WHAT TO PRODUCE =
Give the number of lines that include the word "picture", nothing more.

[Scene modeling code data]
◆ ◆ ◆ ◆ ◆ ◆ ◆
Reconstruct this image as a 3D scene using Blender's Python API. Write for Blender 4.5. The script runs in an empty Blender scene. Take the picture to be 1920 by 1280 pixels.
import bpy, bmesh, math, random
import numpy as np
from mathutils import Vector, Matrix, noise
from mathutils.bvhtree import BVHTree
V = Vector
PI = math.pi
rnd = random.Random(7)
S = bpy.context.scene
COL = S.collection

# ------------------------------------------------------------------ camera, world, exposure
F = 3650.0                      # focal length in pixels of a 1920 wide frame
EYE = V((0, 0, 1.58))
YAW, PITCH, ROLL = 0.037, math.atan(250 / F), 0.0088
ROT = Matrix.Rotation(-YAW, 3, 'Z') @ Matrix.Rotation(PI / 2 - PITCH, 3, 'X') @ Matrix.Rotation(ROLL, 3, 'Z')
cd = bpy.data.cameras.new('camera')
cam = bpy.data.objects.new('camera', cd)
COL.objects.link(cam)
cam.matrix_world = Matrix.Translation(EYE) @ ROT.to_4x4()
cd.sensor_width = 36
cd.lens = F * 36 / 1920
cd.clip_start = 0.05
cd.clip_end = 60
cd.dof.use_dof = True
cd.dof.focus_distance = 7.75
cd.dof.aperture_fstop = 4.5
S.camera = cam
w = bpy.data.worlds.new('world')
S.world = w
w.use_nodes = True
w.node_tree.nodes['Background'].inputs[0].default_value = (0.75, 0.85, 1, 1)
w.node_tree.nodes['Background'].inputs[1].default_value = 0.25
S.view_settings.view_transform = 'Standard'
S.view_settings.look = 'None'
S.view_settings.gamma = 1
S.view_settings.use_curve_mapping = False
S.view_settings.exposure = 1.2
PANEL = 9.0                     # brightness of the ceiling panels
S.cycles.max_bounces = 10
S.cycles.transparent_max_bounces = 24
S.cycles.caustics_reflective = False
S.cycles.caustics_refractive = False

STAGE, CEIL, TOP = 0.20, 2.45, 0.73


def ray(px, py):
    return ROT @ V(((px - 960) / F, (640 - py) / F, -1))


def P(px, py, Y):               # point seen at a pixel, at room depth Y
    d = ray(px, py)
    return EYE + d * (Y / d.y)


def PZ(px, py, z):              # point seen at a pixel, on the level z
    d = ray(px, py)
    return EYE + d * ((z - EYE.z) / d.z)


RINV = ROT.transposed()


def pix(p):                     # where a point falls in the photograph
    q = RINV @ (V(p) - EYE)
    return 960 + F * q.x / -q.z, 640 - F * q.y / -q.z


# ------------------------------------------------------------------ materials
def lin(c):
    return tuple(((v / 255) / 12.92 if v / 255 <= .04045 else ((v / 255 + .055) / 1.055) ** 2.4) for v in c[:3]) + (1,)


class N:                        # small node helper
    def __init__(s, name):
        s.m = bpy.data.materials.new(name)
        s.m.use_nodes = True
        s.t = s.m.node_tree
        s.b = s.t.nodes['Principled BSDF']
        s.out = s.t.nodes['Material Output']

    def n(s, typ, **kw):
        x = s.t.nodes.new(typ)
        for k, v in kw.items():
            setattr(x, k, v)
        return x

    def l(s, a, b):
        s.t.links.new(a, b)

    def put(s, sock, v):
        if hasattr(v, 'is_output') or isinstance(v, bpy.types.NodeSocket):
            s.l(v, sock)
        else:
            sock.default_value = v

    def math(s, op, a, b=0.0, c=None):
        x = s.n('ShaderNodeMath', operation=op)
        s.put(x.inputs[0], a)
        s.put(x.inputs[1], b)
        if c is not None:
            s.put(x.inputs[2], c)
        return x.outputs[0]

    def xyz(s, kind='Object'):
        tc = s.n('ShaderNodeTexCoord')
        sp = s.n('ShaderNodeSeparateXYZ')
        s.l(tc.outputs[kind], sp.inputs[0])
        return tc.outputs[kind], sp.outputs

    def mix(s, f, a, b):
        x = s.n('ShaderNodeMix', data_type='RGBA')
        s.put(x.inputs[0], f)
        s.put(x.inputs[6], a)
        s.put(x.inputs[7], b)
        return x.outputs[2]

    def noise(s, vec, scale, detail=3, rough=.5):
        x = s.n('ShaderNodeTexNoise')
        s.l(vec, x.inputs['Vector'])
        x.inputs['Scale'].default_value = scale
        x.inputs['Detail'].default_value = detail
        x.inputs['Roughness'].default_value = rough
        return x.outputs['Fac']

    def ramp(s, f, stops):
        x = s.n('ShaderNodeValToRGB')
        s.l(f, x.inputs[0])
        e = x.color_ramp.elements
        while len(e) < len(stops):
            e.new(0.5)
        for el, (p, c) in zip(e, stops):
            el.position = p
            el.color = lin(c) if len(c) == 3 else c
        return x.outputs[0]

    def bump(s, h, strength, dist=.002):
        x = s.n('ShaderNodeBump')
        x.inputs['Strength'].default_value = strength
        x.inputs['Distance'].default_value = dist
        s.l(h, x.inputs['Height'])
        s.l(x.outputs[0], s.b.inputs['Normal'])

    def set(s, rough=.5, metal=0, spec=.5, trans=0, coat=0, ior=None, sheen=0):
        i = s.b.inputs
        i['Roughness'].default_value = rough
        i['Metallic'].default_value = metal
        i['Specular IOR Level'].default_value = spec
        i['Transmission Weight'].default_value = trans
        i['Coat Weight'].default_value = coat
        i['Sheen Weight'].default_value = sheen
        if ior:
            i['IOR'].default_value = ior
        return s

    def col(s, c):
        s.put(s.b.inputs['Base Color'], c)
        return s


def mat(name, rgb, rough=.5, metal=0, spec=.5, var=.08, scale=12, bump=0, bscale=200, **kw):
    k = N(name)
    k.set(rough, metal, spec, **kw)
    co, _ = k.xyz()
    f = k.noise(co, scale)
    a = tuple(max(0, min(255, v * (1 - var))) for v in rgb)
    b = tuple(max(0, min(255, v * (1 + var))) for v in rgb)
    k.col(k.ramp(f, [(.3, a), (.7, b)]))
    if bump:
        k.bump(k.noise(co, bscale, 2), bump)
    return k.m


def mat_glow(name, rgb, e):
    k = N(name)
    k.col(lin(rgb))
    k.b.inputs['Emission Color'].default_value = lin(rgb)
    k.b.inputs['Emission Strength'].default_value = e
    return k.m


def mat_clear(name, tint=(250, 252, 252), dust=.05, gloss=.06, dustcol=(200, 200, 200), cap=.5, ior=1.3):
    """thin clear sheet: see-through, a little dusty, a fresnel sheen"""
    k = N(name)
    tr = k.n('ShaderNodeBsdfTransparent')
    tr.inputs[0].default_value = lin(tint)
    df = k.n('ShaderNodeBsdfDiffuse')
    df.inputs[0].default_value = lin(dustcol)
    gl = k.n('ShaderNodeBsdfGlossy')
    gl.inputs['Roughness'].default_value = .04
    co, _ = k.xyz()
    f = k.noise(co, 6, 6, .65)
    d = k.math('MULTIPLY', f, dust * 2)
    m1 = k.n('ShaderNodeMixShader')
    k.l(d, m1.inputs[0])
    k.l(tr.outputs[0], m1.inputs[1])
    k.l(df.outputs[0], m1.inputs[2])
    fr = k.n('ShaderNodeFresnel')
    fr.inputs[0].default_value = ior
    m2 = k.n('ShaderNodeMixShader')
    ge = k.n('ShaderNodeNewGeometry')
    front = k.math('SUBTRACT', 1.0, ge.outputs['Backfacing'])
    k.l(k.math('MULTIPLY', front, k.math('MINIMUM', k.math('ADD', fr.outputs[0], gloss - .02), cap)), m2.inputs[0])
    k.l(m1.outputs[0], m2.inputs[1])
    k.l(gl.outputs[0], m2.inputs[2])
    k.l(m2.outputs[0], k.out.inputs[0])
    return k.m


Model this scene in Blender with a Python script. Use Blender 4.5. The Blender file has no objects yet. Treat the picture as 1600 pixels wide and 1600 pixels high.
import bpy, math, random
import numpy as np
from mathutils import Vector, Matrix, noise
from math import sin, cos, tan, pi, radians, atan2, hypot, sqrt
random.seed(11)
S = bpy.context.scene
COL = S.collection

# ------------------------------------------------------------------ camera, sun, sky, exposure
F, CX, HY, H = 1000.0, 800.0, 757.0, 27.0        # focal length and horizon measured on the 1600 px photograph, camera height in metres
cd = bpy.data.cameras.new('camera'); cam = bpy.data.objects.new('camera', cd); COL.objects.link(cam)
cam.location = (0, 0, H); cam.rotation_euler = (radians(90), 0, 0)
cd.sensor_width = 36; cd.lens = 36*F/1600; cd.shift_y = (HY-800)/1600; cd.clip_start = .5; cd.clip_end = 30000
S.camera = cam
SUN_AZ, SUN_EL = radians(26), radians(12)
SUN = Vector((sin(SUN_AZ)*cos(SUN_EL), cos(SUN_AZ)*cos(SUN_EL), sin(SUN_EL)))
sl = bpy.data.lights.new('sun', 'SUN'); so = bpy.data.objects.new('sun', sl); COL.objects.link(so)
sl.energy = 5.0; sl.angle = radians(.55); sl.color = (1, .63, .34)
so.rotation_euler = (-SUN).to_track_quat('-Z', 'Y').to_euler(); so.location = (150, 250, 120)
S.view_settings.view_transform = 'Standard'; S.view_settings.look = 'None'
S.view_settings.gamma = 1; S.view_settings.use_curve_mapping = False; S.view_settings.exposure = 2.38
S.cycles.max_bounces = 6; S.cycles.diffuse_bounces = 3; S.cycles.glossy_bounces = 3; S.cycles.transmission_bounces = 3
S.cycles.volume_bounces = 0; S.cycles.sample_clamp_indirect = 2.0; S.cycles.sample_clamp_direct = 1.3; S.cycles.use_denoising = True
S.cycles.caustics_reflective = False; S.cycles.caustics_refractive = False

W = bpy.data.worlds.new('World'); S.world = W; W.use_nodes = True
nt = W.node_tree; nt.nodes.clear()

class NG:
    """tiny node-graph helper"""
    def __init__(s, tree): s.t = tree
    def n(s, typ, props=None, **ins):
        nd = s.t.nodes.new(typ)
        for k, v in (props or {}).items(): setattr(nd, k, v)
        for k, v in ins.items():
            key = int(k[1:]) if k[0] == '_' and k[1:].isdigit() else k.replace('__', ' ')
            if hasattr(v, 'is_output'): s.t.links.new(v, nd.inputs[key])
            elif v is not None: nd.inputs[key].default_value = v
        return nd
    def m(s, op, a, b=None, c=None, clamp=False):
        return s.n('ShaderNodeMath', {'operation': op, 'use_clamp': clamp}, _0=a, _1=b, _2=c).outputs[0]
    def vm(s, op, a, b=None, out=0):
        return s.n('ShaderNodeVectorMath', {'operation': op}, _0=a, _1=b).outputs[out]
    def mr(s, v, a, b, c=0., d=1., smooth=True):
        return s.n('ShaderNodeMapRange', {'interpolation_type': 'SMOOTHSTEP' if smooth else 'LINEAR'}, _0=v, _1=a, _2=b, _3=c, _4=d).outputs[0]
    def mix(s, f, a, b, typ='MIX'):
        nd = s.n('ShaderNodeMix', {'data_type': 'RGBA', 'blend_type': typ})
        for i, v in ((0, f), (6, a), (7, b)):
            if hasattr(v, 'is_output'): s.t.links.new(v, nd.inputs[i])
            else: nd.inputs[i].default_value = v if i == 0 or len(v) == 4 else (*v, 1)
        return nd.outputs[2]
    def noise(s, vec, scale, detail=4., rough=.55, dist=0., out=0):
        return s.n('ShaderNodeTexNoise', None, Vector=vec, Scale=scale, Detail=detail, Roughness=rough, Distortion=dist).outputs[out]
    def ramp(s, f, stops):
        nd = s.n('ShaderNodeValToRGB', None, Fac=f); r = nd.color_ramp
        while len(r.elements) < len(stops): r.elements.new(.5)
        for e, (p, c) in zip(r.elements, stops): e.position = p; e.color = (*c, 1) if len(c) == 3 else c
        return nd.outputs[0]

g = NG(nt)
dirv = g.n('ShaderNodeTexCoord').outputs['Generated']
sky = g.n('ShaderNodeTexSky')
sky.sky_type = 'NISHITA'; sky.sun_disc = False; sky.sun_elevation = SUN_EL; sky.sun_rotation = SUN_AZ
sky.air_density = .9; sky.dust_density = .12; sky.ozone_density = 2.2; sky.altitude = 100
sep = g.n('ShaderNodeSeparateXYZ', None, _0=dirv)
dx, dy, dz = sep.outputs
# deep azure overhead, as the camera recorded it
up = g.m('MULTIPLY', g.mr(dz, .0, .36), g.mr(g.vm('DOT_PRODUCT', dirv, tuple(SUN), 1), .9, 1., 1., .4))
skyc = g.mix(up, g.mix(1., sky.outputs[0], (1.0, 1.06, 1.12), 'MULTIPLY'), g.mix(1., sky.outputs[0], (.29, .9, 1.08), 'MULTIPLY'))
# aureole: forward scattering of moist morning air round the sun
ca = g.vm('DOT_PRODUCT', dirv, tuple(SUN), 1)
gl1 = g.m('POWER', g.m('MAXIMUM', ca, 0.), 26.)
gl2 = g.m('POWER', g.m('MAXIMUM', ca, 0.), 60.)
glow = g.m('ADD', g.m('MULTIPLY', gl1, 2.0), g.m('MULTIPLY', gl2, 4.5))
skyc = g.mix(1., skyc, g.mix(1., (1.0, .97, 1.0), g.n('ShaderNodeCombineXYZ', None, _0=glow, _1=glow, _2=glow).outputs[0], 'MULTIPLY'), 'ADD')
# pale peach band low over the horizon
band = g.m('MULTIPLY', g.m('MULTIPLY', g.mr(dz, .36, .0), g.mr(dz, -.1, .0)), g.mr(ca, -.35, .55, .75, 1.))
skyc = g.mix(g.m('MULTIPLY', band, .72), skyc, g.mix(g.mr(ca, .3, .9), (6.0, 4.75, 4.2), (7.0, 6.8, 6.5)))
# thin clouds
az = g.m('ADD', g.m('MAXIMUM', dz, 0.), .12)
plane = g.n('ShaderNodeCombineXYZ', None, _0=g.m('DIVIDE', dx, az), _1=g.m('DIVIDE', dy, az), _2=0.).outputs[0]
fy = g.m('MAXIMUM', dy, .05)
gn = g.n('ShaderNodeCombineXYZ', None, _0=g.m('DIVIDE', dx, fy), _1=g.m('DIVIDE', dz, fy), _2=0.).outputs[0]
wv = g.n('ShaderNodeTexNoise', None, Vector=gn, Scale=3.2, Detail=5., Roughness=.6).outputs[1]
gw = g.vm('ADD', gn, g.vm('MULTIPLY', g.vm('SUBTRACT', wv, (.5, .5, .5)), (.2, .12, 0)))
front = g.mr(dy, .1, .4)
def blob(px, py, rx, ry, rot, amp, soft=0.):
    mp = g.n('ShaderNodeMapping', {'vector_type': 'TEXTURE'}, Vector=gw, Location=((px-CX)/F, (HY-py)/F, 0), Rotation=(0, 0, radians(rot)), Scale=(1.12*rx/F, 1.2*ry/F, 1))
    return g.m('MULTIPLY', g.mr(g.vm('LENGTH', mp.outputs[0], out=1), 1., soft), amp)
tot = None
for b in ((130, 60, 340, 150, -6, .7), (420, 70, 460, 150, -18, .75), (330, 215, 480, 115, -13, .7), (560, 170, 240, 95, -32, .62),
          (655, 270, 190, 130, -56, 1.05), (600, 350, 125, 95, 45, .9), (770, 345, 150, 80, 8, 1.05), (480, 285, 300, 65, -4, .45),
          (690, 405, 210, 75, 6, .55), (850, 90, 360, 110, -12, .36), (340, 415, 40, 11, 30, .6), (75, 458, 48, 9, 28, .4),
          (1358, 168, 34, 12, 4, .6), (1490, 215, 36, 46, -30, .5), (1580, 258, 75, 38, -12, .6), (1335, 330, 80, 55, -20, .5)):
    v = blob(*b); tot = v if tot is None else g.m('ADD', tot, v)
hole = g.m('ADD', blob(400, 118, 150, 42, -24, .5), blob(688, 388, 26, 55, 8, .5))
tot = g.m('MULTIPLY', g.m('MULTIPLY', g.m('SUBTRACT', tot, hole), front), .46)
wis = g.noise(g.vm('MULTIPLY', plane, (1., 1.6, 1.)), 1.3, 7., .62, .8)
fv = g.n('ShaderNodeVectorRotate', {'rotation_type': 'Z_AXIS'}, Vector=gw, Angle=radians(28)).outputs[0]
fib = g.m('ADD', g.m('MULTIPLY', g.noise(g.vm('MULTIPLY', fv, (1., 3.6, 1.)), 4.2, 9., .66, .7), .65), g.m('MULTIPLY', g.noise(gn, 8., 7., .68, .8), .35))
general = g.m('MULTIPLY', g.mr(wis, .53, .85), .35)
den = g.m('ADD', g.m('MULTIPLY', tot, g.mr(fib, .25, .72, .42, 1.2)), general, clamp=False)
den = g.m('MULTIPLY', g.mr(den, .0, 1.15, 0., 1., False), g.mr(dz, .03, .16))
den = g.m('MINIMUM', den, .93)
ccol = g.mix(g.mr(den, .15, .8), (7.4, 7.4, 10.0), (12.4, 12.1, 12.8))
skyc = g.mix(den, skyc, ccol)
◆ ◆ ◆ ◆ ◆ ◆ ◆
TASK OUTPUT =
2